**Stated task:**
In the material below, please retype the lines from the very first through the one with "mb.tube([q for q", exactly and without pictures.

********************

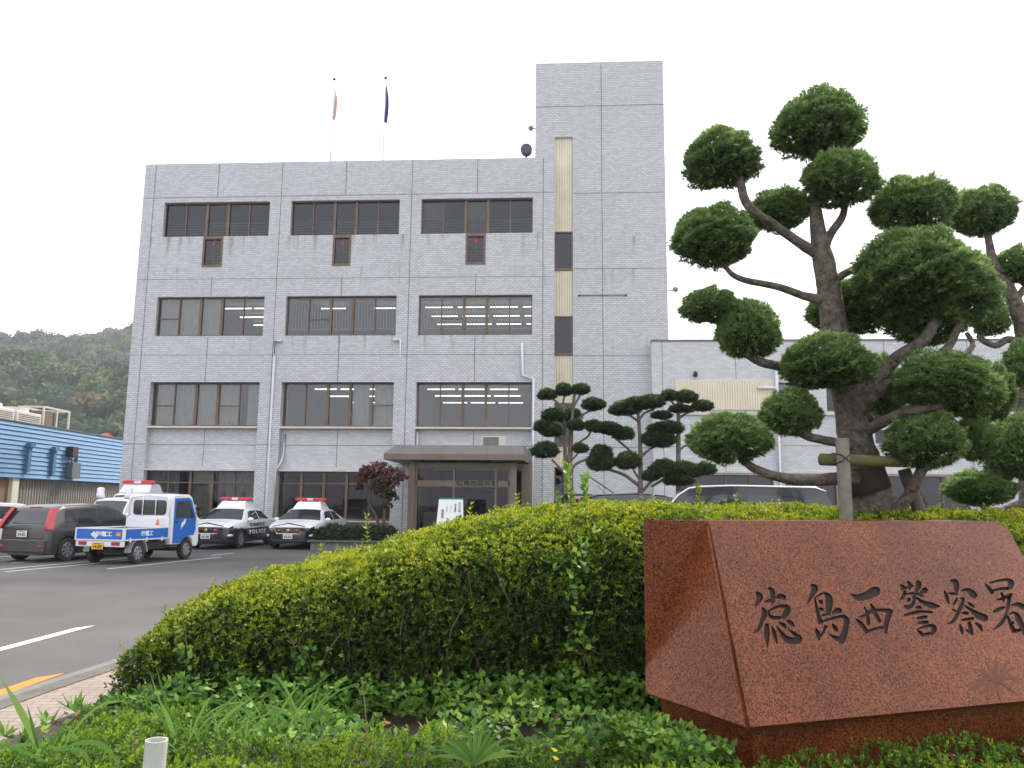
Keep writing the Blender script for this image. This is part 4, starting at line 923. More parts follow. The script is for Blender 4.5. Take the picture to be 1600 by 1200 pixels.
midtree(1061, [(1060, 860, 5), (1060, 790, 5), (1060, 740, 4), (1060, 690, 4), (1060, 650, 3), (1059, 625, 2)],
  [[(1060, 664, 2.4), (1048, 658, 2), (1036, 655, 2)], [(1060, 655, 2.4), (1072, 646, 2), (1085, 642, 2)], [(1060, 705, 2.5), (1070, 697, 2), (1082, 696, 2), (1090, 692, 2)], [(1059, 640, 2), (1050, 628, 2), (1046, 622, 2)], [(1060, 635, 2), (1070, 625, 2)], [(1060, 690, 2.4), (1050, 680, 2), (1040, 675, 2)]],
  [(1046, 620, 13, 8), (1072, 622, 16, 9), (1098, 636, 15, 8), (1062, 640, 16, 6), (1034, 650, 15, 6), (1040, 671, 26, 9), (1085, 690, 12, 7, .5)],
  'cloud-pruned tree nearest the cream ribbed panel, rightmost of three')
# wooden tree support
SP = empty('tree_support', (*atY(1350, 800, 7.25)[:2], .1), 0, 'weathered log frame of two posts and a mossy crossbar propping the large tree', 'tree prop'); so = Vector(SP.location)
def wlog(p, q, r0, r1, mat, name, n=14):
    mb = MB(); p = Vector(p) - so; q = Vector(q) - so; mb.tube([p, p.lerp(q, .33), p.lerp(q, .66), q - (q - p).normalized() * .01, q], [r0, r0, r1, r1, r1 * .9], n, True, .02); mb.build(name, mat, SP, smooth=True)
a = atY(1315.5, 685, 7.0); g_ = atY(1316, 860, 7.0); g_.z = .1; g_.x = a.x; wlog(g_, a, .062, .058, wood, 'post')
a = atY(1412, 733, 7.5); g_ = atY(1462, 840, 7.3); g_.z = .1; g_.x += .35; wlog(g_, a, .07, .058, M('leaning_post_wood', (.16, .12, .10), .85, col2=(.1, .08, .065), nscale=9, bump=.4), 'post')
wlog(atY(1283, 718, 7.13), atY(1420, 722, 7.25), .055, .05, mossy, 'crossbar')
mb = MB(); c0 = atY(1316, 716, 7.0) - so
for dz0, dz1 in ((.05, -.06), (-.06, .05)):
    mb.tube([c0 + Vector((-.07, .05, dz0)), c0 + Vector((-.03, -.065, dz0 * .5)), c0 + Vector((.04, -.062, dz1 * .5)), c0 + Vector((.075, .05, dz1))], .005, 5)
mb.build('tie_wire', blk, SP)
mb = MB(); p = [atY(1357, 768, bY), atY(1351, 750, bY), atY(1346, 730, bY)]
mb.tube([q for q in p], [35 * bY / F, 34 * bY / F, 33 * bY / F], 16, True, .02); tag(mb.build('trunk_wrap', burlap, None, smooth=True), 'dark burlap wrap round the trunk of the large tree under the log crossbar', 'trunk wrap')

# red maple and low hedge by the entrance
maple = leafmat('maple_leaf', [(0, (.03, .045, .018)), (1, (.15, .06, .045)), (.45, (.05, .065, .024)), (.75, (.11, .055, .035))], .3, .6)
def loose_tree(name, base, blobs, trunk, lm, bk, label, dens, ln, wd, Yd, seed=1, cat='tree', **kw):
    T = empty(name, base, 0, label, cat, **kw); s = Vector(base); r = np.random.default_rng(seed); ps = []
    for (px, py, rx, ry) in blobs:
        c = np.array(atY(px, py, Yd) - s); k = Yd / F; n_ = int(dens * rx * ry / 100)
        v = r.normal(size=(n_, 3)); v = unit(v) * (r.random((n_, 1)) ** .5) * 1.12; P = c + v * np.array([rx * k, rx * k, ry * k * .9]); 
        tn = .5 + (c[2] - 1.9) * .6 + r.normal(size=n_) * .15 + .1 * v[:, 2]
        ps.append(leaf_arrays(P, unit(v + np.array([0, 0, .4])), 5, ln, wd, (.5, 1.5), r, tint=np.clip(tn, 0, 1), droop=.2))
    obj('crown', leaf_mesh('crown', ps), lm, T)
    for i, br in enumerate(trunk):
        mb = MB(); limb(mb, [atY(q[0], q[1], Yd) - s for q in br], [q[2] * Yd / F for q in br], 7); mb.build('trunk' if i < 2 else 'branch', bk, T, smooth=True)
    return T
b0 = atY(600, 843, 29.5); b0.z = 0
loose_tree('maple_tree', b0, [(573, 736, 14, 8), (592, 730, 20, 8), (612, 738, 18, 7), (565, 748, 12, 6), (625, 745, 12, 6), (590, 745, 20, 8), (608, 755, 16, 7), (600, 768, 13, 8), (612, 775, 9, 7), (588, 760, 12, 6), (560, 760, 8, 5), (604, 788, 8, 4)],
   [[(601, 845, 3), (600, 810, 2.6), (603, 780, 2), (600, 755, 1.4), (595, 735, 1)], [(598, 845, 2.6), (588, 808, 2.2), (576, 785, 1.8), (575, 765, 1.2), (572, 745, 1)], [(602, 790, 1.6), (612, 765, 1.2), (618, 748, .8)], [(600, 770, 1.4), (588, 755, 1), (580, 742, .8)]],
   maple, M('maple_bark', (.09, .065, .05), .9), 'small maple with sparse dull red crown left of the entrance porch', 55, .12, .07, 29.5)
# clipped bushes by the entrance
def bush(name, x0, x1, y0, y1, h, lm, label, cat='hedge', dens=260, ln=.09, wd=.04, z0=.3, tint=.3, **kw):
    f = lambda X, Y: h * (1 - (1 - np.clip((X - x0) / .4, 0, 1)) ** 3) ** .33 * (1 - (1 - np.clip((x1 - X) / .4, 0, 1)) ** 3) ** .33 * (1 - (1 - np.clip((Y - y0) / .35, 0, 1)) ** 3) ** .33 * (1 - (1 - np.clip((y1 - Y) / .4, 0, 1)) ** 3) ** .33 * (1 + .08 * vnoise(X + 40, Y + 40, 1.3, 4))
    X, Y, Z = hf_mesh(x0, x1, y0, y1, 60, 40, f, z0, 1.4); P, Nq = sample_grid(X, Y, Z, dens, RNG); P = P + RNG.normal(size=P.shape) * .03
    o = obj(name, leaf_mesh(name, [leaf_arrays(P, unit(Nq + np.array([0, 0, .4])), 6, ln, wd, (.4, 1.3), tint=np.clip(tint + .3 * Nq[:, 2] * .5 + RNG.normal(size=len(P)) * .12, 0, 1))]), lm, None, label, cat, **kw)
    cm = MB(); nx, ny = X.shape; Zs = np.maximum(Z - .07, z0 - .25); cm.add([(float(a), float(b), float(c)) for a, b, c in zip(X.ravel(), Y.ravel(), Zs.ravel())], [(i * ny + j, (i + 1) * ny + j, (i + 1) * ny + j + 1, i * ny + j + 1) for i in range(nx - 1) for j in range(ny - 1)])
    cm.build('dark_core', core, o, smooth=True); return o
bush('entrance_hedge', -6.7, -4.0, 27.6, 29.0, .42, leafmat('privet_leaf', [(0, (.012, .03, .012)), (1, (.08, .13, .04)), (.5, (.03, .06, .02))], .2), 'low dark green clipped hedge in a stone planter left of the entrance', tint=.25, z0=.33)
mb = MB(); mb.box(-6.8, -3.9, 27.5, 29.1, 0, .3); mb.cur = 1; mb.box(-6.9, -3.8, 27.4, 29.2, .301, .36); tag(mb.build('stone_planter', [conc, kerbm], None, bevel=.01), 'low grey stone planter under the dark hedge by the entrance', 'planter')

# ---- low plants in the bed (nobody could count these)
bedtop = .10
def patch_sites(x0, x1, y0, y1, n, rng, cond=None):
    x = rng.uniform(x0, x1, n); y = rng.uniform(y0, y1, n); be = np.interp(y, [p[1] for p in BE[:8]], [p[0] for p in BE[:8]]); k = x > be + .08
    fy = front_y(x); k &= y < fy + .25
    sx = x - Bp.x; sy = y - Bp.y; lx = sx * ex.x + sy * ex.y; ly = sx * ey.x + sy * ey.y; k &= ~((lx > Lx * ly / Ly + .06) & (ly > .10) & (lx < XE) & (ly < Ly + .4))
    if cond is not None: k &= cond(x, y)
    return x[k], y[k]
gc = leafmat('ground_shrub_leaf', [(0, (.03, .075, .012)), (1, (.42, .50, .03)), (.4, (.085, .18, .018)), (.75, (.23, .36, .022))], .35, .5)
def edge(x, y): return np.clip((x - np.interp(y, [p[1] for p in BE[:8]], [p[0] for p in BE[:8]])) / .9, .12, 1)
def gh(x, y): return edge(x, y) * .18 + .09 * vnoise(x + 20, y + 20, 1.6, 12) + .04 * vnoise(x + 20, y + 20, 5, 13) + .05 * np.clip(5.2 - y, 0, 1)
rg = np.random.default_rng(5)
x, y = patch_sites(-3.6, 6, 2.3, 6.6, 26000, rg, lambda x, y: (y < 5.35 + .35 * vnoise(x + 20, y + 20, .9, 14) - .25 * (x < -1.5)) & (vnoise(x + 20, y + 20, 1.1, 15) > -.62))
z = bedtop + gh(x, y) - rg.random(len(x)) ** 1.5 * .10
P = np.stack([x, y, z], 1); A = unit(np.array([[0, -.05, 1.]]) + rg.normal(size=P.shape) * .3)
tn = .55 + .28 * vnoise(x + 20, y + 20, 2.2, 16) + rg.normal(size=len(x)) * .12 + (z - bedtop - gh(x, y)) * 3
low = leaf_mesh('low_shrubs', [leaf_arrays(P, A, 7, .030, .010, (.25, 1.2), rg, tint=tn), leaf_arrays(P + A * .022, A, 4, .022, .008, (.1, .8), rg, tint=tn + .15)])
obj('low_shrubs', low, gc, kind='stuff', label='low bright green creeping shrubs covering the front of the bed')
weed = leafmat('weed_leaf', [(0, (.045, .11, .018)), (1, (.28, .44, .06)), (.5, (.12, .26, .03))], .4, .5)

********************

**Solution to the problem:**
Keep writing the Blender script for this image. This is part 4, starting at line 923. More parts follow. The script is for Blender 4.5. Take the picture to be 1600 by 1200 pixels.
midtree(1061, [(1060, 860, 5), (1060, 790, 5), (1060, 740, 4), (1060, 690, 4), (1060, 650, 3), (1059, 625, 2)],
  [[(1060, 664, 2.4), (1048, 658, 2), (1036, 655, 2)], [(1060, 655, 2.4), (1072, 646, 2), (1085, 642, 2)], [(1060, 705, 2.5), (1070, 697, 2), (1082, 696, 2), (1090, 692, 2)], [(1059, 640, 2), (1050, 628, 2), (1046, 622, 2)], [(1060, 635, 2), (1070, 625, 2)], [(1060, 690, 2.4), (1050, 680, 2), (1040, 675, 2)]],
  [(1046, 620, 13, 8), (1072, 622, 16, 9), (1098, 636, 15, 8), (1062, 640, 16, 6), (1034, 650, 15, 6), (1040, 671, 26, 9), (1085, 690, 12, 7, .5)],
  'cloud-pruned tree nearest the cream ribbed panel, rightmost of three')
# wooden tree support
SP = empty('tree_support', (*atY(1350, 800, 7.25)[:2], .1), 0, 'weathered log frame of two posts and a mossy crossbar propping the large tree', 'tree prop'); so = Vector(SP.location)
def wlog(p, q, r0, r1, mat, name, n=14):
    mb = MB(); p = Vector(p) - so; q = Vector(q) - so; mb.tube([p, p.lerp(q, .33), p.lerp(q, .66), q - (q - p).normalized() * .01, q], [r0, r0, r1, r1, r1 * .9], n, True, .02); mb.build(name, mat, SP, smooth=True)
a = atY(1315.5, 685, 7.0); g_ = atY(1316, 860, 7.0); g_.z = .1; g_.x = a.x; wlog(g_, a, .062, .058, wood, 'post')
a = atY(1412, 733, 7.5); g_ = atY(1462, 840, 7.3); g_.z = .1; g_.x += .35; wlog(g_, a, .07, .058, M('leaning_post_wood', (.16, .12, .10), .85, col2=(.1, .08, .065), nscale=9, bump=.4), 'post')
wlog(atY(1283, 718, 7.13), atY(1420, 722, 7.25), .055, .05, mossy, 'crossbar')
mb = MB(); c0 = atY(1316, 716, 7.0) - so
for dz0, dz1 in ((.05, -.06), (-.06, .05)):
    mb.tube([c0 + Vector((-.07, .05, dz0)), c0 + Vector((-.03, -.065, dz0 * .5)), c0 + Vector((.04, -.062, dz1 * .5)), c0 + Vector((.075, .05, dz1))], .005, 5)
mb.build('tie_wire', blk, SP)
mb = MB(); p = [atY(1357, 768, bY), atY(1351, 750, bY), atY(1346, 730, bY)]
mb.tube([q for q in p], [35 * bY / F, 34 * bY / F, 33 * bY / F], 16, True, .02); tag(mb.build('trunk_wrap', burlap, None, smooth=True), 'dark burlap wrap round the trunk of the large tree under the log crossbar', 'trunk wrap')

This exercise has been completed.